Already home to more than 20 million residents — and growing — Chengdu has rapidly expanded in the last few decades.

Earlier this year, the city topped China’s new first-tier cities list, which ranks metropolises based on factors like resident lifestyle, commercial opportunities, and transport.

The Science Fiction Museum is part of a larger “Future City” development in the Pidu district, outside of the city. Known as Chengdu Future Science and Technology City, the 4.6-square-kilometer (1.8-square-mile) site will house multiple new universities, laboratories and offices.

The artificial lake around the museum can help mitigate floods and irrigate the local landscape.
The artificial lake around the museum can help mitigate floods and irrigate the local landscape. Arch-Exist.

“Part of that growth is also this attention to the future, science and technology, integrating that into the city, and growing that economy,” Ohashi explained.

The nation’s multi-billion dollar “science fiction industry” includes publishing and film releases, with Chengdu at the center. Chengdu is also the birthplace of Science Fiction World, one of the world’s most-read sci-fi magazines, which was founded in the city in 1979.

The museum opened on schedule to host its inaugural event — the first time Worldcon has been hosted in China, and only the second time in Asia.
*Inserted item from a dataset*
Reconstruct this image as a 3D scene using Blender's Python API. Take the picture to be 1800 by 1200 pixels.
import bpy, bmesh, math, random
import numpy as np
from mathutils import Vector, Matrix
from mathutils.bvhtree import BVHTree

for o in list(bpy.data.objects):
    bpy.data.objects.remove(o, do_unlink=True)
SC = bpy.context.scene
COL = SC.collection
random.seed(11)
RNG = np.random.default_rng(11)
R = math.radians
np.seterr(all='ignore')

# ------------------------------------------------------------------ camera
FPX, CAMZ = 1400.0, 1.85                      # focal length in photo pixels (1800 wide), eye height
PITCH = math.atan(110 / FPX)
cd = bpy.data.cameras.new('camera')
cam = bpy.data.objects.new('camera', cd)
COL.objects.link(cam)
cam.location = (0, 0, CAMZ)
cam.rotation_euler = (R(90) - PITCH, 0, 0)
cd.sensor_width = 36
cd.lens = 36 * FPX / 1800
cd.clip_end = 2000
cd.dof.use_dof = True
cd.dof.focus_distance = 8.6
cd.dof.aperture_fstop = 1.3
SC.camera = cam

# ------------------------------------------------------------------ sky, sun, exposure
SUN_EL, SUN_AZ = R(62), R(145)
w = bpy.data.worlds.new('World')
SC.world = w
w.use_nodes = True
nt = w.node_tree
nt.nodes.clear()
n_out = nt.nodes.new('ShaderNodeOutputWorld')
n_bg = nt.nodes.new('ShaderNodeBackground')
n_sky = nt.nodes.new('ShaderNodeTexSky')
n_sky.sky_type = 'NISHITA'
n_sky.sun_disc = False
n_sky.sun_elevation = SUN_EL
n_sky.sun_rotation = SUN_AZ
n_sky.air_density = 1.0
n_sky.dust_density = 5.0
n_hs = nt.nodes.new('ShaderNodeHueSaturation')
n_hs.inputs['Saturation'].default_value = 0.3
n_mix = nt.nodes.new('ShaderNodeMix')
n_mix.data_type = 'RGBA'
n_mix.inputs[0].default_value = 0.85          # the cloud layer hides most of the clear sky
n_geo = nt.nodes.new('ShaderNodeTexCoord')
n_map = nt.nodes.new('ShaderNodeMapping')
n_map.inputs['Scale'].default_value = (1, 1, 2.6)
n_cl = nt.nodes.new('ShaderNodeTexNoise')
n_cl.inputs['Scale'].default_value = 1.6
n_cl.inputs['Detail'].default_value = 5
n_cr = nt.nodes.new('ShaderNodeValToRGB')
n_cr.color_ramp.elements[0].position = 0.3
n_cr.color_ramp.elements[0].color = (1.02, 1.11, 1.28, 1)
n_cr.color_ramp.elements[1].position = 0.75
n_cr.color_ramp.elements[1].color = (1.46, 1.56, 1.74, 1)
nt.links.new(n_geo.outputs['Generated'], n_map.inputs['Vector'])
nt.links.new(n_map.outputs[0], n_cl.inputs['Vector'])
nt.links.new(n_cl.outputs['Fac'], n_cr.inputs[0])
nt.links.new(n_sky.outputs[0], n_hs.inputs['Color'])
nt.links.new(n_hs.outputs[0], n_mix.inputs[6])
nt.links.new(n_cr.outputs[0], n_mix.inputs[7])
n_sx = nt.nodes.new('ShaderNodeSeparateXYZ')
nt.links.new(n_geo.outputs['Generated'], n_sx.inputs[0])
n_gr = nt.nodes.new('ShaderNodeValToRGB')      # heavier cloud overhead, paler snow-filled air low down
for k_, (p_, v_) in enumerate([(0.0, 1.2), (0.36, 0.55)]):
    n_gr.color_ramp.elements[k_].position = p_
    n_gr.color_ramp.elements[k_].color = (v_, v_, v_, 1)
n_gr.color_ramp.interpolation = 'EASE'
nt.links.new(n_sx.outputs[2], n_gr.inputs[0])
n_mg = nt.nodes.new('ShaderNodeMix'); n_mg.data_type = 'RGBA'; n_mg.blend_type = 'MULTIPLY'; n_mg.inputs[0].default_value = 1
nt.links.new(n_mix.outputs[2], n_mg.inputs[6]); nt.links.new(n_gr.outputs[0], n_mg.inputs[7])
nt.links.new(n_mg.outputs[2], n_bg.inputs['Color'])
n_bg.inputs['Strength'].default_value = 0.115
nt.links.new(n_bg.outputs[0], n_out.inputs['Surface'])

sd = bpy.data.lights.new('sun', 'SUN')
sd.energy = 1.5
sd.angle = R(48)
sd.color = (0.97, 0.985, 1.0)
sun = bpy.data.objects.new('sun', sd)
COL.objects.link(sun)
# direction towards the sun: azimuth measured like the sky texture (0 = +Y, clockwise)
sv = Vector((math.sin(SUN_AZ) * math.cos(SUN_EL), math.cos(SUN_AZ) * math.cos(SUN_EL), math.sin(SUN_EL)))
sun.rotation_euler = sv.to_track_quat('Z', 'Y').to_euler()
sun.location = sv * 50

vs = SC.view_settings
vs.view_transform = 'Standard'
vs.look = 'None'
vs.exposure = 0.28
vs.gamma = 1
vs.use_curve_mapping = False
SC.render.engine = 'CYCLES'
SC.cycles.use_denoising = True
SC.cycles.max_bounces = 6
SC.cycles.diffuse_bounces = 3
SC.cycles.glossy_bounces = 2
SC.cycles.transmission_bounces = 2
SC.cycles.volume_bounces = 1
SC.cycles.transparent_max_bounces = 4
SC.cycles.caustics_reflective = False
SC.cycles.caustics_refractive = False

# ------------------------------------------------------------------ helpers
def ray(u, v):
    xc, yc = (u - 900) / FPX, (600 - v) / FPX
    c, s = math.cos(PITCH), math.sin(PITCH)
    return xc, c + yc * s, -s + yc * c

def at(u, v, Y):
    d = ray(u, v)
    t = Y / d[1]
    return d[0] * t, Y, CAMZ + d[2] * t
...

Dave McCarty, vice-chair of Chengdu Worldcon and an organizer with the event for two decades, described the museum as “the best facility by far that the Worldcon has ever been hosted in,” and said having a purpose-built location made the event feel more special compared to hosting it in “cookie-cutter” convention centers.

“Having that dedicated space makes a wonderful home for science fiction,” McCarty added.

With its successful bid to host the 81st Worldcon, Ohashi hopes that the new museum and event space can become “an iconic landmark that will represent their science fiction industry” and will nurture the ambitions of the burgeoning “Future City.”

“They can now say that they are China’s science fiction capital,” he said.